16. The method of manufacturing the light-receiving device according to claim 15, wherein the first photoelectric conversion layer and the second photoelectric conversion layer are formed through

forming the insulating film having a first opening and a second opening on a substrate, and

epitaxially growing the first inorganic semiconductor material in the first opening, and the second inorganic semiconductor material in the second opening.

17. The method of manufacturing the light-receiving device according to claim 16, wherein a hard mask is used to cover each of the second opening in epitaxially growing the first inorganic semiconductor material in the first opening, and the first opening in epitaxially growing the second inorganic semiconductor material in the second opening.

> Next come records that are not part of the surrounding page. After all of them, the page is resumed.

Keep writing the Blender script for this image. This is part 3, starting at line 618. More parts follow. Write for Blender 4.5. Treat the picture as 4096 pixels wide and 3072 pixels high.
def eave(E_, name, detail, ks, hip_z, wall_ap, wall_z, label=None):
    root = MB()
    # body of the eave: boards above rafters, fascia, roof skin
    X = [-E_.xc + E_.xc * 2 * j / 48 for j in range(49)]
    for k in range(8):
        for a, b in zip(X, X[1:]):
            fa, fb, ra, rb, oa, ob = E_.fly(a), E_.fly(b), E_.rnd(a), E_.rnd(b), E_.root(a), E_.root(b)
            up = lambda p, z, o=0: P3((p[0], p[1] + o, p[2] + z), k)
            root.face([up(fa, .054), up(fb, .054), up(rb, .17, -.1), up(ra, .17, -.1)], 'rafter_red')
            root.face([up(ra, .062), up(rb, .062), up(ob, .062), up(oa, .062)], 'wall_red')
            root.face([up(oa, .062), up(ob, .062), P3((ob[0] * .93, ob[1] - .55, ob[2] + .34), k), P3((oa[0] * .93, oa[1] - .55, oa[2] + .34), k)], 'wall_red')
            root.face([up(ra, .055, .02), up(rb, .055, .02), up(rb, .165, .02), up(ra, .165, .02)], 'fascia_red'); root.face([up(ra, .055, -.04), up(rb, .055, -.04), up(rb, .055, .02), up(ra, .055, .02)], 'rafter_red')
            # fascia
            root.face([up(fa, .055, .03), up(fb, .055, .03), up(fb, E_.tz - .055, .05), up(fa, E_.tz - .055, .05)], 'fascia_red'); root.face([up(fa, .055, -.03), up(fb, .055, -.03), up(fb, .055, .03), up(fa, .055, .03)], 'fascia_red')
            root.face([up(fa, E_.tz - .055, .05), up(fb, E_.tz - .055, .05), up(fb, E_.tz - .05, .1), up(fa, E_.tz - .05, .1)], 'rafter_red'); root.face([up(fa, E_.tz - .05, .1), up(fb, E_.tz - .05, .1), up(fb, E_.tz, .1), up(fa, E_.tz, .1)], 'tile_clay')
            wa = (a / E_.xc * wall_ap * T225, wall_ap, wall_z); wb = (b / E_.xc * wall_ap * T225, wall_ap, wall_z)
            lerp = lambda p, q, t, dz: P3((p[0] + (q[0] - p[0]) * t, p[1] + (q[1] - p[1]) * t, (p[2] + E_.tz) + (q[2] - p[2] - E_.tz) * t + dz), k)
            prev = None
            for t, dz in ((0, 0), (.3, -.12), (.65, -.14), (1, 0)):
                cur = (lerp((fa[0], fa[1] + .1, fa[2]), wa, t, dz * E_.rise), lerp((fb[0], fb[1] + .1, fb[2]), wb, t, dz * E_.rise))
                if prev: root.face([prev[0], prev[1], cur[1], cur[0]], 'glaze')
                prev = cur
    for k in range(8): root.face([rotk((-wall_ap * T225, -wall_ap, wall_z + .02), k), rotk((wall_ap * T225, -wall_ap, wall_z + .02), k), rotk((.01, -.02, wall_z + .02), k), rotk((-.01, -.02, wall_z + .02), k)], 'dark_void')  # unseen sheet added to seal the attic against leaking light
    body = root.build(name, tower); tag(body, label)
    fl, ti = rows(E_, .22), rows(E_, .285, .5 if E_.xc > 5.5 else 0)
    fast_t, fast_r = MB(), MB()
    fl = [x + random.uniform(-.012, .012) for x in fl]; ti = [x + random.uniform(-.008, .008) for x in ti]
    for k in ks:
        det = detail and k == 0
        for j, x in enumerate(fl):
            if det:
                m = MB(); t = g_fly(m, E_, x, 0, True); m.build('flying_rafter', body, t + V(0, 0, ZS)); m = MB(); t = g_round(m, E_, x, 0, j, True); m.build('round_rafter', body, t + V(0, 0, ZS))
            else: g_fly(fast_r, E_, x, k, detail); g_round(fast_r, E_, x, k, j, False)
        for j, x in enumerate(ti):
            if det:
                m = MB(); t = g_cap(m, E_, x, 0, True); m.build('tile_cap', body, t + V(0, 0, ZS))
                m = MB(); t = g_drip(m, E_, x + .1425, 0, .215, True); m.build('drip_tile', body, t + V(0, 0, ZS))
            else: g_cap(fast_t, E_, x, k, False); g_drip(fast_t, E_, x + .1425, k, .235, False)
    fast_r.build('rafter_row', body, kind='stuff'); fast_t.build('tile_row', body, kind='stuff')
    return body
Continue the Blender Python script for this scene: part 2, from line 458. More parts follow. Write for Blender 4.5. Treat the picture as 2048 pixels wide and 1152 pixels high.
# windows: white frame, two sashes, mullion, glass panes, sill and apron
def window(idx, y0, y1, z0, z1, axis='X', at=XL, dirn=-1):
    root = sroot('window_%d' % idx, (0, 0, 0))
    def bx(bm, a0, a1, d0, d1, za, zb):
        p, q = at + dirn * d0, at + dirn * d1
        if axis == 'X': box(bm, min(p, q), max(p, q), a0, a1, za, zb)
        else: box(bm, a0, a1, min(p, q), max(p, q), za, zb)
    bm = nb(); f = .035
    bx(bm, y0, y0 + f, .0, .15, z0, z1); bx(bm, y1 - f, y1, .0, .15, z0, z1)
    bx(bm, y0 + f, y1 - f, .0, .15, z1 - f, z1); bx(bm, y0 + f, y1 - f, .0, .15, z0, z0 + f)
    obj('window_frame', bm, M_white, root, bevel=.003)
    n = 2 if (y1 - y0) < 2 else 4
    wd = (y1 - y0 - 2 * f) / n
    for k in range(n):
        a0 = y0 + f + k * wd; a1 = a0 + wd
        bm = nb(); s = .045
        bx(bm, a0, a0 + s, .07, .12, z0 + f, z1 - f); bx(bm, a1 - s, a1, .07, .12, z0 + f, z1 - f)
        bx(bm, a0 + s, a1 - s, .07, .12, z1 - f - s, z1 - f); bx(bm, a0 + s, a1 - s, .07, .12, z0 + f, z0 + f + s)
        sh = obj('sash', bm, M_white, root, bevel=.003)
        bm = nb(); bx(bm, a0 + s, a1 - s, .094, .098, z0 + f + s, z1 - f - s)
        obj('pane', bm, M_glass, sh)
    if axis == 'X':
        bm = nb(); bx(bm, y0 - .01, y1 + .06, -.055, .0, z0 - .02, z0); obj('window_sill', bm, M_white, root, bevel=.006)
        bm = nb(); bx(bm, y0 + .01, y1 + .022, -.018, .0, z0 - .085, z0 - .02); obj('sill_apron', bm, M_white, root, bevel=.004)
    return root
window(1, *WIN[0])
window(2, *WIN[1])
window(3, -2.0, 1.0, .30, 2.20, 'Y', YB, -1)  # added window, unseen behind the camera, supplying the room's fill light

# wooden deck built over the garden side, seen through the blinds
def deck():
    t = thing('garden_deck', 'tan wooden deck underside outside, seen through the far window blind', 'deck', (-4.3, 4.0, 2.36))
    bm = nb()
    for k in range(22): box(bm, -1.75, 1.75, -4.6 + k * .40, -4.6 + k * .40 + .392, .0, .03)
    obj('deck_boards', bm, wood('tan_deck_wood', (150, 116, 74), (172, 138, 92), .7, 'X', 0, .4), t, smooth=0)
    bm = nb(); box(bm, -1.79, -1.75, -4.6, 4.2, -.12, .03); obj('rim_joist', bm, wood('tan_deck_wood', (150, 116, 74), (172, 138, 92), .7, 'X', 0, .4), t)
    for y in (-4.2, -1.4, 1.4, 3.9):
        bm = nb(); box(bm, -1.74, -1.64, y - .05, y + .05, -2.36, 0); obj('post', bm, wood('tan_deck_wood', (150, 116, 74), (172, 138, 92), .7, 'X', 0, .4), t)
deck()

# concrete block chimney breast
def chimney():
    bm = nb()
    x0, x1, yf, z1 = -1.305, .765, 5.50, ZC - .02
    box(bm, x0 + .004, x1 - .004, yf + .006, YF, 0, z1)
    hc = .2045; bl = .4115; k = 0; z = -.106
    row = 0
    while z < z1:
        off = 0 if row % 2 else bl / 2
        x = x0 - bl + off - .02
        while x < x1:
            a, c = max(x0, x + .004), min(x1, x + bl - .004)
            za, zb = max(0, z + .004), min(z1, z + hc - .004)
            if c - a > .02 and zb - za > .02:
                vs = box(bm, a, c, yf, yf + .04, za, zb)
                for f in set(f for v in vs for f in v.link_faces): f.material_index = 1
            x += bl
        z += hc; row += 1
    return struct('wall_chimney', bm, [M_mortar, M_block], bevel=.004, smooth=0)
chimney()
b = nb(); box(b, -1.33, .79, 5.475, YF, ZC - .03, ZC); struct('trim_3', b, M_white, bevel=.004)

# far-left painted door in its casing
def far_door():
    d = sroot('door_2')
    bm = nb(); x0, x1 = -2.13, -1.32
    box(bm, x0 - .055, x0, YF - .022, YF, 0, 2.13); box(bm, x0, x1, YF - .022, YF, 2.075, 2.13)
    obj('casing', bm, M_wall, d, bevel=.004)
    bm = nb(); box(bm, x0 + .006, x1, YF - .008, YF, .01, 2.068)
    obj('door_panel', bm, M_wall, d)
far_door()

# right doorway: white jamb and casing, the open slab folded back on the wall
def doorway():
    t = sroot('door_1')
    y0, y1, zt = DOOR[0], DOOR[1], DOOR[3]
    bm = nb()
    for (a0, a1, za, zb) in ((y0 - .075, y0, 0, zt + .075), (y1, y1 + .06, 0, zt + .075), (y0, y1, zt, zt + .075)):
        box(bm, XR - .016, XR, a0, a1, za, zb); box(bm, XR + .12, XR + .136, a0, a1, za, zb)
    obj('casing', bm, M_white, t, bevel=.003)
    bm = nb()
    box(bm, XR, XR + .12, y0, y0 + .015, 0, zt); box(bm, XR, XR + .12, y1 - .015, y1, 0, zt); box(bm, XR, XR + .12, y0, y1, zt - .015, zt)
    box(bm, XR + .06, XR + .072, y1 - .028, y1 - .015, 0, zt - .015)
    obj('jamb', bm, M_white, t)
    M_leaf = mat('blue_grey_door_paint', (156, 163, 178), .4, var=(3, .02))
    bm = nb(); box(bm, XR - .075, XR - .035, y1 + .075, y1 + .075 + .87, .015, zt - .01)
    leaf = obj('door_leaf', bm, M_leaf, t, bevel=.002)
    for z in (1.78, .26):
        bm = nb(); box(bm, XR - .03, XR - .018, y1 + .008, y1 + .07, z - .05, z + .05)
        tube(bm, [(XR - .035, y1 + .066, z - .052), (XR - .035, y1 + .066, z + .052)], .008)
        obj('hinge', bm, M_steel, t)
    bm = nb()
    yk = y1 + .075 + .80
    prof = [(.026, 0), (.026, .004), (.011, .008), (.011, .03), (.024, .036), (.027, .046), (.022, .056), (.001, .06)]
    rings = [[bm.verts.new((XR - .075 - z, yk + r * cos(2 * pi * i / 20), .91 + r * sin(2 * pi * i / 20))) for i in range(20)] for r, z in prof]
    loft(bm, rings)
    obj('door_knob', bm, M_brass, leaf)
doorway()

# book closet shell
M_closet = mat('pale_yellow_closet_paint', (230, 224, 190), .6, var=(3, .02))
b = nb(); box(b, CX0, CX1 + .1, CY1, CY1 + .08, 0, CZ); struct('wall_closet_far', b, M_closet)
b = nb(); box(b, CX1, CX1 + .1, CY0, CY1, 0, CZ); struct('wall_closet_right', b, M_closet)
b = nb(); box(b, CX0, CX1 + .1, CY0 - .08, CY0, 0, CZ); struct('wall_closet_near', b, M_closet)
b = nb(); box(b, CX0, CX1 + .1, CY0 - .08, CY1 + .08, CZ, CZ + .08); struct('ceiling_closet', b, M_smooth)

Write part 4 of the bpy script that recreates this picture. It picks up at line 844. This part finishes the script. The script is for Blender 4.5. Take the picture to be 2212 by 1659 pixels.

18. An imaging device comprising:

a plurality of photoelectric conversion layers including a first photoelectric conversion layer and a second photoelectric conversion layer disposed in respective regions that are different in a planar view;

an insulating film that separates the plurality of photoelectric conversion layers from one another;

a first inorganic semiconductor material included in the first photoelectric conversion layer; and

a second inorganic semiconductor material included in the second photoelectric conversion layer, and different from the first inorganic semiconductor material.

19. An electronic apparatus provided with an imaging device, the imaging device comprising:

a plurality of photoelectric conversion layers including a first photoelectric conversion layer and a second photoelectric conversion layer disposed in respective regions that are different in a planar view;

an insulating film that separates the plurality of photoelectric conversion layers from one another;

a first inorganic semiconductor material included in the first photoelectric conversion layer; and

a second inorganic semiconductor material included in the second photoelectric conversion layer, and different from the first inorganic semiconductor material.